• Hi,

    I installed your plugin which was very useful and I like it. However, I discovered that all the internal linking by default on the plugin is AMP to AMP although the canonical is to the non-AMP page. The major problem is that internal linking is also a signal to indicate the canonical version of a page (best source) and nullifies to an extent the canonical in the canonical link relation tag.

    There is ability to update this manually but this needs to be by default linking to the NON-AMP url internally rather than the other way around. Given there are already over 40,000 installs of this plugin this could be very problematic going forward.

    I refer you to the RFC 6596 on The Canonical Link Relation which states internal linking as a fallback if a canonical is ever not valid (and this can happen a lot).
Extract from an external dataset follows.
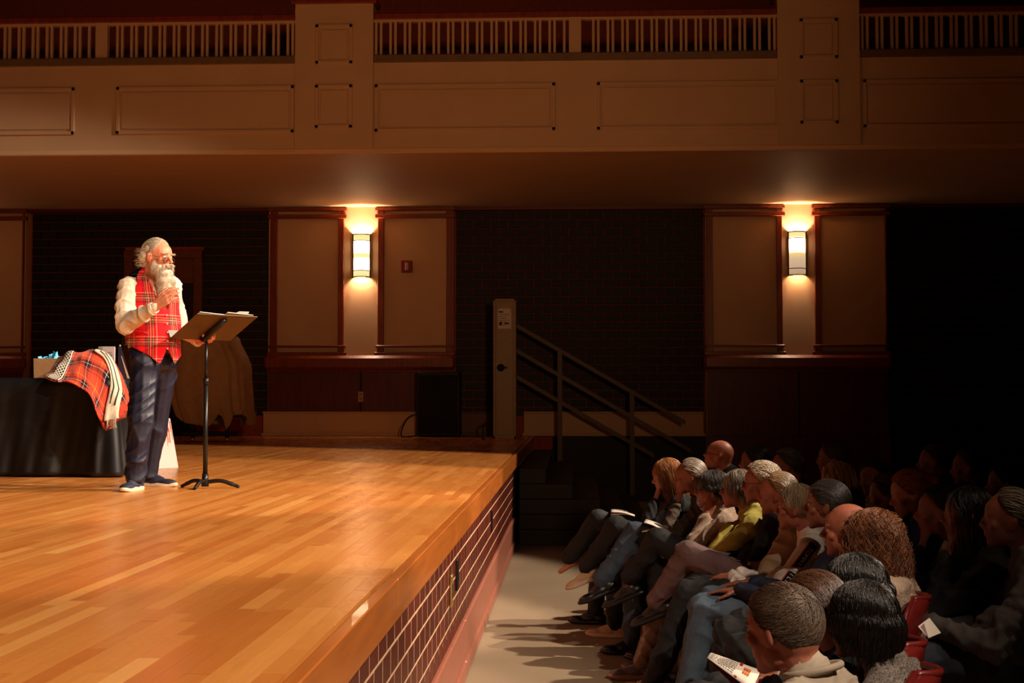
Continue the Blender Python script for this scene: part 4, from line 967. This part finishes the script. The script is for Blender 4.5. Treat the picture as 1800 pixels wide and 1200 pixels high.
# vest
def prof_at(y):
    ys_ = [470, 480, 490, 505, 530, 560, 590, 610, 640]
    return (np.interp(y, ys_, [.075, .125, .165, .178, .186, .188, .186, .186, .19]), np.interp(y, ys_, [.085, .10, .115, .135, .158, .176, .185, .185, .19]), np.interp(y, ys_, [-.02, -.015, -.01, 0, .012, .02, .022, .02, .02]))
def vest():
    nphi = 128; G_ = []; U_ = []
    for t in np.linspace(0, 1, 70):
        row = []; ur = []
        for j in range(nphi+1):
            ph = -PI+2*PI*j/nphi; d_ = abs(math.degrees(ph))
            hem_ = np.interp(d_, [0, 1.5, 17, 34, 60, 90, 180], [613, 615, 641, 629, 616, 608, 603])
            y = 470+(hem_-470)*t; aa, bb, off = prof_at(y); aa += .008; bb += .008
            if t > .8: aa += .006*math.sin(ph*11)*(t-.8)*5
            p = tc0(y)+ft*(off+bb*math.cos(ph))+lt*(aa*math.sin(ph)); p = p+(ft*math.cos(ph)+lt*math.sin(ph))*(.004*math.sin(y*.13+ph*3))
            row.append(tuple(p)); ur.append((ph*.175+.06, p.z))
        G_.append(row); U_.append(ur)
    G_ = np.array(G_); U_ = np.array(U_); n, k = G_.shape[:2]; vs = G_.reshape(-1, 3); fs = []; back = []
    for i in range(n-1):
        t = (i+.5)/(n-1); y = 470+140*t
        for j in range(k-1):
            ph = math.degrees(-PI+2*PI*(j+.5)/nphi); d_ = abs(ph)
            vn = np.interp(y, [470, 490, 545], [52, 30, .6])          # V neck half angle
            if y < 545 and d_ < vn: continue
            if y < 548:                                                 # armholes
                hw_ = np.interp(y, [484, 500, 535, 548], [36, 34, 26, 0])
                if y > 484 and abs(d_-94) < hw_: continue
            if y > 548 and d_ < .9: continue
            fs.append((i*k+j, i*k+j+1, (i+1)*k+j+1, (i+1)*k+j)); back.append(1 if d_ > (100 if y > 484 else 62) else 0)
    me = py(vs, fs, True, U_.reshape(-1, 2)); me.materials.append(VEST); me.materials.append(mat('satin_back', srgb(14, 14, 22), .4))
    me.polygons.foreach_set('material_index', back); me = evalmods(me, [('SOLIDIFY', dict(thickness=.006, offset=1))]); return me
vo = obj('tartan_vest', vest(), None, SP)
for y in (556, 571, 586, 601, 614): aa, bb, off = prof_at(y); MB().ball(tc0(y)+ft*(off+bb+.018)-lt*.009, (.006, .006, .006)).build('button', mat('pearl_button', srgb(214, 196, 170), .25), vo, True)
MB().tube([tuple(tc0(y_)+ft*(prof_at(y_)[2]+(prof_at(y_)[1]+.016)*math.cos(p_))+lt*((prof_at(y_)[0]+.016)*math.sin(p_))) for y_, p_ in ((583, -1.32), (584, -1.15), (585, -1.0), (586, -.85), (588, -.72))], .0045, 6).build('pocket_welt', mat('welt_red', srgb(190, 30, 30), .7), vo, True)
# trousers
TR = mat('navy_trousers', srgb(17, 19, 42), .5, bump=.15, bscale=18)
tp_ = MB(); tp_.ball(tc0(614), (.155, .155, .07)); tp_.ball(tc0(630, -.005), (.15, .155, .12)); tp_.ball(tc0(648, -.01), (.10, .12, .09))
tp_.chain([hip_r+V((.0, 0, .04)), hip_r, kn_r, kn_r*.35+an_r*.65, an_r+V((0, .01, .0))], [.112, .112, .090, .080, .068]); tp_.chain([hip_l+V((0, 0, .04)), hip_l, kn_l, kn_l*.35+an_l*.65, an_l+V((0, 0, .0))], [.112, .108, .088, .074, .066])
def tcut(v): v[:, 2] = np.maximum(v[:, 2], .055); return v
obj('trousers', blob(tp_, .008, 4, amp=.015, freq=1.5, seed=33, fn=tcut), TR, SP)
SHN = mat('navy_knit_shoe', srgb(30, 30, 52), .7, bump=.3, bscale=120); SOLE = mat('cream_sole', srgb(232, 206, 170), .6)
shoe(SP, an_r+V((0, .03, 0)), (-.10, -1, 0), 1.06, SHN, SOLE, fancy=1); shoe(SP, an_l, (1, -.22, 0), 1.06, SHN, SOLE, fancy=1)
tag(SP, 'bearded older man in a red tartan vest standing on stage with one hand raised', 'person')
# ================================================================== AUDIENCE
CHM = mat('maroon_chair', srgb(122, 34, 30), .28, coat=.4, var=.08)
CHL = mat('chair_leg_metal', srgb(70, 64, 62), .35, .7)
def build_chair():
    """local: faces +x, seat at .44"""
    parts = {}
    me = []
    G_ = []
    for x in np.linspace(-.21, .22, 12):
        G_.append([(x, y, .44-.018*math.cos(y*6.5)*math.cos(x*5)-(.03*max(0, (x-.15)/.07)**2)) for y in np.linspace(-.22, .22, 10)])
    me.append(('seat', grid_mesh(G_, thick=.014), CHM, (0, 0, 0)))
    G_ = []
    for t in np.linspace(0, 1, 12):
        z = .58+.27*t; wd = .225*math.sqrt(max(.02, 1-max(0, (t-.35)/.68)**2.6)); row = []
        for q in np.linspace(-1, 1, 14): row.append((-.19-.05*t+.06*q*q, wd*q, z+.0*abs(q)))
        G_.append(row)
    me.append(('backrest', grid_mesh(G_, thick=.012), CHM, None))
    rim = [G_[0][0]]+[r[0] for r in G_]+[tuple(p) for p in G_[-1]]+[r[-1] for r in G_[::-1]]
    me.append(('back_rim', MB().tube([Vector(p) for p in rim], .012, 8).mesh(True), CHM, None))
    for sx, sy in ((1, 1), (1, -1), (-1, 1), (-1, -1)):
        me.append(('leg', MB().tube([(sx*.17, sy*.19, .43), (sx*.22, sy*.22, .008)], .011, 8).mesh(True), CHL, None))
    for sy in (1, -1): me.append(('back_post', MB().tube([(-.15, sy*.2, .43), (-.19, sy*.205, .6), (-.185, sy*.2, .66)], .011, 8).mesh(True), CHL, None))
    for n_, m_, k, _ in me: m_.materials.append(k)
    return me
CH = build_chair()
def chair(loc, rz, label, group=None):
    r = empty('chair', loc, rz)
    for n_, m_, k, _ in CH: o = bpy.data.objects.new(n_, m_); o.parent = r; COL.objects.link(o)
    tag(r, label, 'chair', group); return r
SKIN_A = skin('skin_ruddy', (168, 98, 74)); SKIN_B = skin('skin_tan', (140, 82, 60)); SKIN_C = skin('skin_fair', (188, 124, 100))
SKS = (SKIN_A, SKIN_B, SKIN_C)
def cloth(name, rgb, **k): return mat('cloth_'+name, srgb(*rgb), k.pop('rough', .8), bump=k.pop('bump', .2), bscale=k.pop('bscale', 40), var=k.pop('var', .08), **k)
cnt = [0]
def sitter(px, py_, Y, face, label, skn=SKIN_A, top=None, pants=None, shoes=None, sole=None, hr=None, prof='short', hkw={}, gl=False, legs='flat', arms='lap', q=1, hy=None, hp=0, hs=1.0, build=1.0, skirt=False, ch=True, gapleg=0, ankle=None, bare=False, hx0=-.07, nk=.015):
    """px,py_ head centre; face: body direction angle in degrees (world, 180 = towards the stage); hy: head yaw offset; hp: head pitch (deg, + down); q: quality"""
    cnt[0] += 1; sd_ = cnt[0]
    H = A(px, py_, Y); Zh = H.z; sc_ = 1.0
    fa = math.radians(face); fv = V((math.cos(fa), math.sin(fa), 0)); hx = hx0
    root = V((H.x-fv.x*hx, H.y-fv.y*hx, 0)); R = empty('person', root, fa)
    tag(R, label, 'person')
    lz = Zh; vox = .006 if q >= 2 else (.0085 if q == 1 else .011)
    hpos = V((hx, 0, Zh)); RHd = frame((math.cos(math.radians(hy or 0)), math.sin(math.radians(hy or 0)), -math.tan(math.radians(hp))))
    zs_ = Zh-.205+nk; nb_ = V((hx-.085, 0, Zh-.158+nk))
    chest = V((hx-.095, 0, Zh-.35)); belly = V((hx*.5-.02, 0, Zh-.50)); belly.z = max(belly.z, .60)
    sh = [V((hx-.09, sgn*.175*build, zs_-.02)) for sgn in (1, -1)]
    # legs
    g = np.random.default_rng(sd_*7+1)
    ax = ankle if ankle else .50
    hip = [V((0.0, sgn*.085, .57)) for sgn in (1, -1)]
    kn = [V((.42, sgn*(.10+g.uniform(0, .03)), .60)) for sgn in (1, -1)]; an = [V((ax+g.uniform(-.05, .04), kn[i].y*1.05, .088)) for i in (0, 1)]; td = [V((1, .12*(1-2*i), 0)) for i in (0, 1)]; tup = [V((0, 0, 1))]*2
    if legs in ('crossL', 'crossR'):
        i = 0 if legs == 'crossL' else 1; sgn = 1-2*i
        kn[i] = V((.42, sgn*.02, .76)); an[i] = V((.62, -sgn*.10, .46)); td[i] = V((.86, -sgn*.1, -.38)); tup[i] = V((.38, 0, .86))
        kn[1-i] = V((.41, -sgn*.07, .58)); an[1-i] = V((.44, -sgn*.08, .088))
    # arms
    el = [V((-.03, sgn*.26*build, Zh-.47)) for sgn in (1, -1)]; wr = [V((.20, sgn*.06, .69)) for sgn in (1, -1)]; hd = [V((.9, -sgn*.35, -.12)) for sgn in (1, -1)]; hn = [V((0, 0, -1))]*2; cu = [.4, .4]
    if arms == 'thigh': wr = [V((.24, sgn*.13, .705)) for sgn in (1, -1)]; hd = [V((1, -sgn*.05, -.15)) for sgn in (1, -1)]; cu = [.1, .1]
    if arms == 'cross': wr = [V((.08, -sgn*.08, Zh-.45+.03*sgn)) for sgn in (1, -1)]; hd = [V((.2, -sgn, .05)) for sgn in (1, -1)]; el = [V((.0, sgn*.24, Zh-.47)) for sgn in (1, -1)]; hn = [V((-1, 0, 0))]*2
    if arms in ('chinL', 'chinR', 'cheekL', 'neckL'):
        i = 1 if arms == 'chinR' else 0; sgn = 1-2*i
        tgt = dict(chinL=V((hx+.085, sgn*.03, Zh-.175)), chinR=V((hx+.085, sgn*.03, Zh-.175)), cheekL=V((hx+.03, .095, Zh-.155)), neckL=V((hx+.04, .055, Zh-.215)))[arms]
        el[i] = V((.12, sgn*.18, Zh-.45)); wr[i] = tgt; hd[i] = V((-.35, -sgn*.25, 1)) if arms != 'neckL' else V((-.9, -.3, .5)); hn[i] = V((-1, -sgn*.3, -.2)) if arms != 'cheekL' else V((-.2, -1, 0)); cu[i] = .75 if arms[:4] == 'chin' else .25
        wr[1-i] = V((.10, sgn*.03, Zh-.47))
    if arms == 'holdL': wr[0] = V((.27, .10, .74)); el[0] = V((.02, .24, Zh-.48)); hd[0] = V((1, -.15, .1)); hn[0] = V((0, -1, -.3)); cu[0] = .5
    b = MB(); head_prims(b, hpos, RHd, hs)
    b.cap(nb_, hpos+RHd @ V((-.03, 0, -.05)), .062, .056, 14); b.ball(chest, (.09, .13, .15)); b.ball(belly, (.10, .13, .13)); b.ball((0, 0, .57), (.12, .14, .09))
    for i in (0, 1):
        b.chain([nb_, sh[i], el[i], wr[i]], [.055, .048, .038, .026]); b.chain([hip[i], kn[i], an[i]], [.075, .05, .033]); b.cap(an[i]-tup[i]*.03, an[i]+td[i].normalized()*.11-tup[i]*.055, .028, .018)
        hand(b, wr[i], hd[i], hn[i], cu[i], .98, 1 if (i == 0) != (arms == 'thigh' and False) else -1)
    obj('body', blob(b, vox, 2, dec=.5 if q >= 2 else .7), skn, R)
    if q >= 1: eyes(hpos, RHd, hs, R)
    # top
    tm = MB(); B = build
    tm.ball(chest, (.125*B, .172*B, .18)); tm.ball(belly, (.15*B, .172*B, .155)); tm.ball((0.0, 0, .60), (.16*B, .175*B, .09)); tm.cap(nb_+V((0, 0, -.03)), nb_+V((.012, 0, .022)), .10, .070)
    for i in (0, 1):
        w_ = wr[i]*.93+el[i]*.07; tm.chain([nb_*.6+sh[i]*.4+V((0, 0, -.02)), sh[i], (sh[i]+el[i])/2, el[i], (el[i]+w_)/2, w_], [.082, .078*B, .070*B, .062*B, .056, .044])
    to = obj('top', blob(tm, .009 if q >= 1 else .013, 3, amp=.016, freq=2.2, seed=sd_, dec=.7), top, R)
    pm = MB(); pm.ball((-.02, 0, .57), (.16*B, .175*B, .115))
    for i in (0, 1):
        aend = an[i]*(1-gapleg)+kn[i]*gapleg
        pm.chain([hip[i], (hip[i]+kn[i])/2, kn[i], (kn[i]+aend)/2, aend+tup[i]*.02], [.108, .098, .083, .073, .062])
    obj('trousers', blob(pm, .009 if q >= 1 else .013, 3, amp=.013, freq=2.0, seed=sd_+50, dec=.7), pants, R)
    for i in (0, 1):
        if bare and i == bare-1: continue
        shoe(R, an[i], td[i], .98, shoes, sole or shoes, up=tup[i], fancy=1 if q >= 2 else 0)
    if hr is not None:
        kw = dict(thick=.07, n=260 if q < 2 else 1500, seed=sd_, rad=.0022 if q < 2 else .0013); kw.update(hkw); hair(R, hpos, RHd, hs, prof, hr, **kw)
    if gl: glasses(R, hpos, RHd, hs, mat('dark_frame', srgb(60, 50, 44), .3, .6))
    if ch:
        cl_ = root-fv*.055; chair((cl_.x, cl_.y, 0), fa, ch if isinstance(ch, str) else 'dark maroon shell chair hidden beneath a seated audience member', None if isinstance(ch, str) else 'occupied chairs hidden by the audience')
    R['hp'] = 0; del R['hp']
    return dict(R=R, head=hpos, RH=RHd, wr=wr, el=el, sh=sh, kn=kn, an=an, Zh=Zh, fa=fa, root=root, nb=nb_, top=to, fv=fv)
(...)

    Please follow the thread on Twitter for more discussion around this.

    Other than this, as mentioned previously the plugin is good. Just the major internal linking issue.

    The page I need help with: [log in to see the link]

Viewing 7 replies - 1 through 7 (of 7 total)
  • Hi Dawnjeando,

    For the article you can use custom amp editor under your article editor. and copy-past and change all link by amp link, i must do that aslo, big job!

    And for canonical, i have same problem, i use yoast, i hope they’ll find solution.

    Thread Starter dawnieando

    (@dawnieando)

    Hi Pierreto,

    Thanks for coming back. The point is though though that this is not the default and many many users will go with the default so it’s really important the default internal linking is to the non AMP pages.

    I doubt this is a big issue if you set up your web site correctly.

    Basics: you don’t decide whether google indexes an AMP page/post or not. They decide if it meets their quality guidelines and it passes validation.

    If the canonical link is not specified then the AMP page will be invalid. Google will stick with the non AMP version whatever you do. If a canonical link is specified then RFC 6596 is not going to be forced or count for much.

    For example, let us suppose google finds an AMP page via some link and it doesn’t know about the canonical page as yet. Google will go back to the canonical first. It will check out that page. It will probably index it. It will then see the <link rel=”amphtml”. It will then decide whether to index the AMP version or not (quality and valid AMP).

    Internal links within an article are normally to non-amp posts and pages unless you use the custom editor to modify them for a specific AMP page/post. Menu links are normally to other AMP pages unless made otherwise (your choice to set up menus as you please). Links on AMP archive pages go to AMP articles.

    With 8 AMP sites, all of them rank highly on both mobile and non mobile indexes. In my experience google will choose the AMP version in the mobile index if the page is valid and it meets their quality guidelines. All pages with AMP versions are presented in their mobile index.

    • This reply was modified 7 years, 6 months ago by frenchomatic.
    Thread Starter dawnieando

    (@dawnieando)

    I beg to differ. Actually you can indicate to Google the page you would like to include in search results (AMP or not) by sending signals. When two pages are exact duplicates (AMP and non-AMP) one will be filtered from the search results.
    Internal links are signals and may well override the canonical link.

    Plugin Author Ahmed Kaludi

    (@ahmedkaludi)

    Hi @dawnieando

    When you say the internal linking, do you mean the part that is in the visual editor [ the_content() ]?

    So, the visual editor content automatically goes to the Non-AMP. It does go from AMP > AMP.

    I did try going through the https://www.rfc-editor.org/rfc/rfc6596.txt but it’s so non-user friendly that I would have to spend an hour or two to understand it.

    If you could tell me in the simpler words, then it would really helpful for me to understand and then I will make the necessary changes to comply with it.

    What do you say? Let’s work together on this!

    Regards,
    Ahmed

    Thread Starter dawnieando

    (@dawnieando)

    Hi,

    When I installed the plugin alongside ‘related content’ which was already added as a plugin it automatically added /amp/ after all of the related content URLs.

    Plugin Author Ahmed Kaludi

    (@ahmedkaludi)

    Hi @dawnieando

    So when you say ‘related content’, you mean an external plugin or the related posts feature with in the plugin?